Ainsi le numérique est plus efficace pour chercher de l’information mais il pose la question de la fiabilité des sources. Le numérique peut être négatif pour comprendre des textes. Ne serait ce que parce que la lecture sur support numérique est plus exigeante que sur papier et nécessite plus de temps en temps limité.
Le numérique n’a pas non plus d’effet sur la motivation des élèves, souligne A Tricot. L’effet jeu sérieux est nul, estime t-il,les élèves comparant les pauvres jeux éducatif à ceux du marché. L’enseignement à distance est moins efficace que l’enseignement en présence. La communication entre les être humains y est nettement déteriorée. Des études montrent d’ailleurs que la communication asynchrone (enregistrée) y est plus efficace que la communication synchrone (en direct). Une information à retenir pour l’utilisation de Ma classe à la maison…

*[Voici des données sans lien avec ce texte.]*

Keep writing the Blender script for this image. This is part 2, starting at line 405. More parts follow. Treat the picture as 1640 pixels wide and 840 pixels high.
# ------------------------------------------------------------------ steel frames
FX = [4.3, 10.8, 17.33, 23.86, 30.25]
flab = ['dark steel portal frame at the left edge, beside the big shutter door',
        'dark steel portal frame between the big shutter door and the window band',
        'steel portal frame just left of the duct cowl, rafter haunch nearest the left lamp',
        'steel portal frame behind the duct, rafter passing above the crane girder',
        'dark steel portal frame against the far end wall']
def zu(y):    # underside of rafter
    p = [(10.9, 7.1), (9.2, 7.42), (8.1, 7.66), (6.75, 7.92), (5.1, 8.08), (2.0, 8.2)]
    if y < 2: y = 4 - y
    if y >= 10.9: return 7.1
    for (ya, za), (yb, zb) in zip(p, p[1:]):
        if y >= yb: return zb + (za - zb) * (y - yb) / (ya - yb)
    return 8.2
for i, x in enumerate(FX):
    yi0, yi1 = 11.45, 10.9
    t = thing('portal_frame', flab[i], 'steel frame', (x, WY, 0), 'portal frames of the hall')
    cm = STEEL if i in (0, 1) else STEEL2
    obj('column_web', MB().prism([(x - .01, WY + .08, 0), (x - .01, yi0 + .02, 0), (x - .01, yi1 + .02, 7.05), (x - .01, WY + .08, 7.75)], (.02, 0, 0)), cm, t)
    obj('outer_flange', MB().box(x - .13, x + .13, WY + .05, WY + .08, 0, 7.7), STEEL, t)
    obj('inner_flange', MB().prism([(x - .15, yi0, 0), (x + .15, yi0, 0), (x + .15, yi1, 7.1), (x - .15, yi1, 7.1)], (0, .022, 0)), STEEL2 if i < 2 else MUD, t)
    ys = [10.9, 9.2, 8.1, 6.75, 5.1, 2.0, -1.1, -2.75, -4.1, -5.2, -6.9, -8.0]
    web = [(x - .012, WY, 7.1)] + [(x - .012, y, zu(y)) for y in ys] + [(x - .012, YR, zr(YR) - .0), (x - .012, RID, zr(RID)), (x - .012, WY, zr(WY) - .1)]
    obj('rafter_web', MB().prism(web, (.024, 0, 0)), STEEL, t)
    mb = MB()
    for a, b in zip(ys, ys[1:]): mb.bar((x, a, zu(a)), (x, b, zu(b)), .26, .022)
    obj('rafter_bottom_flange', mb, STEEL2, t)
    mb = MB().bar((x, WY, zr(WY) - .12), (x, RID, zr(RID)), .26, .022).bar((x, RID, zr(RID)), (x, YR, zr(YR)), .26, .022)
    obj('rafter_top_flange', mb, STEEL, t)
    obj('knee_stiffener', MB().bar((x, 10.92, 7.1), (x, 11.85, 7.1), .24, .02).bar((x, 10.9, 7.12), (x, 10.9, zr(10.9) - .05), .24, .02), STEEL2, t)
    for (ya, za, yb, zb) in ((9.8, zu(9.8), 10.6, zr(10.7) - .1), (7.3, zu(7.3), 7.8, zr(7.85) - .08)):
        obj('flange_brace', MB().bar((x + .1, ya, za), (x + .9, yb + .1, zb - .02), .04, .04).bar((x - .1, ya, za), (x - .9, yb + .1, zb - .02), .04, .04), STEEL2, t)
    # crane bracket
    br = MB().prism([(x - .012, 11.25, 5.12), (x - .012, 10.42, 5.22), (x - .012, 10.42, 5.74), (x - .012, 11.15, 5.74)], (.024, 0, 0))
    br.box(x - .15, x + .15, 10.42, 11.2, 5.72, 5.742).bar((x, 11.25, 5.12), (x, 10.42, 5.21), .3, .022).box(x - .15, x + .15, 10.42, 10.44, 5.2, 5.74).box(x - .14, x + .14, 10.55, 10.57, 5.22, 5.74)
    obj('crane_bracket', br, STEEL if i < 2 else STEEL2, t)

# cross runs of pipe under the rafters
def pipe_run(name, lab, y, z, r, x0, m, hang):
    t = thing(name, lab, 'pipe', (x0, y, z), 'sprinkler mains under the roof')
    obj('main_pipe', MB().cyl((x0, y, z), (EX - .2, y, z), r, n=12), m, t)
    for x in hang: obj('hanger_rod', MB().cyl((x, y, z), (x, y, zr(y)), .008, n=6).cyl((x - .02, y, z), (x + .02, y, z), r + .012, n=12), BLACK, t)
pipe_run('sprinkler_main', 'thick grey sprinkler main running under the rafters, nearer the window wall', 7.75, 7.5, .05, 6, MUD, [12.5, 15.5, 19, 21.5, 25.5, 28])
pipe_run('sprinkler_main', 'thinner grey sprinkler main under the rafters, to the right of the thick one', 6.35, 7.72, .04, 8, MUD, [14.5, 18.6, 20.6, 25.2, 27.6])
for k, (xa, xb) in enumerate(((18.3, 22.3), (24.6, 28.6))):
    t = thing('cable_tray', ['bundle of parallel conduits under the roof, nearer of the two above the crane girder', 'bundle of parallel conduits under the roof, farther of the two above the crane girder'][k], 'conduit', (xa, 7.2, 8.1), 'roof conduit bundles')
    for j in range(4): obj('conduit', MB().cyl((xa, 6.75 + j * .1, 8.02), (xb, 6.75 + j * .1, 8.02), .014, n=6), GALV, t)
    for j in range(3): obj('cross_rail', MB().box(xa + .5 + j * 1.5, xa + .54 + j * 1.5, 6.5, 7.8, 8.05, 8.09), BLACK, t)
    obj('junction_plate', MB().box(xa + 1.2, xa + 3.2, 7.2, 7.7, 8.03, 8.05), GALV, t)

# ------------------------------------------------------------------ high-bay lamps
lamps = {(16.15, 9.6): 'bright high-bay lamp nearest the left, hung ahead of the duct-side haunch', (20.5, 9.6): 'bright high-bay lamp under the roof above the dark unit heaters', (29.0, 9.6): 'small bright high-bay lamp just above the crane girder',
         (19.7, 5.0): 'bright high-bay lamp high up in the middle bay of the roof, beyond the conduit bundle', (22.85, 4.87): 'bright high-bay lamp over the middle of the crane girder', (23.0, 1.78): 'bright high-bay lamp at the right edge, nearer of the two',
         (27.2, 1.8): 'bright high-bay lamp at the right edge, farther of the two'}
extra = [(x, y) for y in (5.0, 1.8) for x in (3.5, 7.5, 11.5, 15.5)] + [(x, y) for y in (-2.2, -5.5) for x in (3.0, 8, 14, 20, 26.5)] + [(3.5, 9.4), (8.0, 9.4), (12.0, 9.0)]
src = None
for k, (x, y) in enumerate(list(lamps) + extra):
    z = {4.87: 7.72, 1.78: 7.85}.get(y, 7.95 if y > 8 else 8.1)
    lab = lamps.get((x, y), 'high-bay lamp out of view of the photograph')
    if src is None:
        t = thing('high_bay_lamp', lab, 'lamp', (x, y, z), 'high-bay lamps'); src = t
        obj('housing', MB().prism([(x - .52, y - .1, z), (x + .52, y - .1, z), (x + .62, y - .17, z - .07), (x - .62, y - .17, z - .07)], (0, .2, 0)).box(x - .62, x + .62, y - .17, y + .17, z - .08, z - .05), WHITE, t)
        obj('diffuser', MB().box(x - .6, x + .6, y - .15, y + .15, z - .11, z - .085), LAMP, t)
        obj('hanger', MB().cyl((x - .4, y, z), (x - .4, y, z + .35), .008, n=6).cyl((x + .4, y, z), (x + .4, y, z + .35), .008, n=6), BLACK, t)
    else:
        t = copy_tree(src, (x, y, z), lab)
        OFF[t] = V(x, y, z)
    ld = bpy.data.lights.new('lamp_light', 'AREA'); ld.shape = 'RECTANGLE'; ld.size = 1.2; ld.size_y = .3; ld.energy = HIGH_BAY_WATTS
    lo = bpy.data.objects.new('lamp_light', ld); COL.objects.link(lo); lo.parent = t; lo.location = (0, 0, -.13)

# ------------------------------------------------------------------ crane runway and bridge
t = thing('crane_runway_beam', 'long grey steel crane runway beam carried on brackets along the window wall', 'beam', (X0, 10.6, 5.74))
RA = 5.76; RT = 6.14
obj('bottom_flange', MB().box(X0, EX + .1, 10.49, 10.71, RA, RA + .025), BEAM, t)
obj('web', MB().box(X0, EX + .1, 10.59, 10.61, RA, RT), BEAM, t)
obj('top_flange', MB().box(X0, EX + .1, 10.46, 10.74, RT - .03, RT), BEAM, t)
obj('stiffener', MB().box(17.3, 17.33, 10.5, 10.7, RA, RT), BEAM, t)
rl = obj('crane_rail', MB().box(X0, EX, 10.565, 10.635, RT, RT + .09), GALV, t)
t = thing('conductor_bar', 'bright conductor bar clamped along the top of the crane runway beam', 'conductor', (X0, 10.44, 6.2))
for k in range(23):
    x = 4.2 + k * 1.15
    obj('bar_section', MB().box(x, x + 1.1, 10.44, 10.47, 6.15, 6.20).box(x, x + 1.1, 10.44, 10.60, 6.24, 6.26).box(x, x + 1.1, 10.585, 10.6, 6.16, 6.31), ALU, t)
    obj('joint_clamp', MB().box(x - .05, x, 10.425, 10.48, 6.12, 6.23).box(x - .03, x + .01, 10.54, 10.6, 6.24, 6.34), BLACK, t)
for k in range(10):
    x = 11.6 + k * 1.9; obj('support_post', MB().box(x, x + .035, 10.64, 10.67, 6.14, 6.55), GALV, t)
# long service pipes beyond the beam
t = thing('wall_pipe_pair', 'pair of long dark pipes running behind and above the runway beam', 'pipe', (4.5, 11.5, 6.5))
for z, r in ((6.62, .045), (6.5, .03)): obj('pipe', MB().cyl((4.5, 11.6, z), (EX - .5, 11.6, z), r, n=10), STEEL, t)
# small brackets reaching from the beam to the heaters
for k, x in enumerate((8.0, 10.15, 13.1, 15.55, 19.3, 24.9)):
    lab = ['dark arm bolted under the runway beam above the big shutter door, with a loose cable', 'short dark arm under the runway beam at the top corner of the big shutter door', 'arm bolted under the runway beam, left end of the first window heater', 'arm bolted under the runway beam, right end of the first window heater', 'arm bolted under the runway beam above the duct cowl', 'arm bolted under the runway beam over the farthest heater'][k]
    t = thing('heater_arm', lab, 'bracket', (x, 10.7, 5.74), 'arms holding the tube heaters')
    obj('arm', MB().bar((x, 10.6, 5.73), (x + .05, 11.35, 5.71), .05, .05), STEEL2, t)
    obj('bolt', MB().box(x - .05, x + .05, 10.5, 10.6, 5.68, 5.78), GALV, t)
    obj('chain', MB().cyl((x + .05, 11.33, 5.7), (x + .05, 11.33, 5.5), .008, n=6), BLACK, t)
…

Globalement les outils numériques sont plus exigeants que les outils traditionnels. Ils peuvent aider des élèves déjà d’un bon niveau.Par contre ils augmentent les difficultés pour les élèves faibles.
Ainsi pour le Cnesco, il faut dépasser la querelle entre anti ou pro numérique pour une approche plus précise sur les situations où le numérique peut apporter quelque chose.
Les préconisations
Nathalie Mons a présenté les préconisations du Cnesco. Pour le Cnesco, Il faut garantir à chaque élève un cahier des charges minimal pour le numérique éducatif et réduire les inégalités. Mais « il faut rompre avec la logique des plans numériques » qui ne sont pas en lien avec les usages des enseignants. Il faut renouveler le matériel en partant des besoins des équipes pédagogiques. Une approche qui nécessiterait un autre management du numérique.
Il faut aussi tenir tous les leviers : équipement des établissements, soutien à l’équipement des élèves et des familles, formation. Cette approche est actuellement mise en avant dans les Territoires numériques expérimentés par le ministère.
Le Cnesco plaide aussi pour réintroduire une certification des capacités numériques des futurs enseignants en formation initiale et généraliser celle des élèves, ce que le ministère fait avec Pix.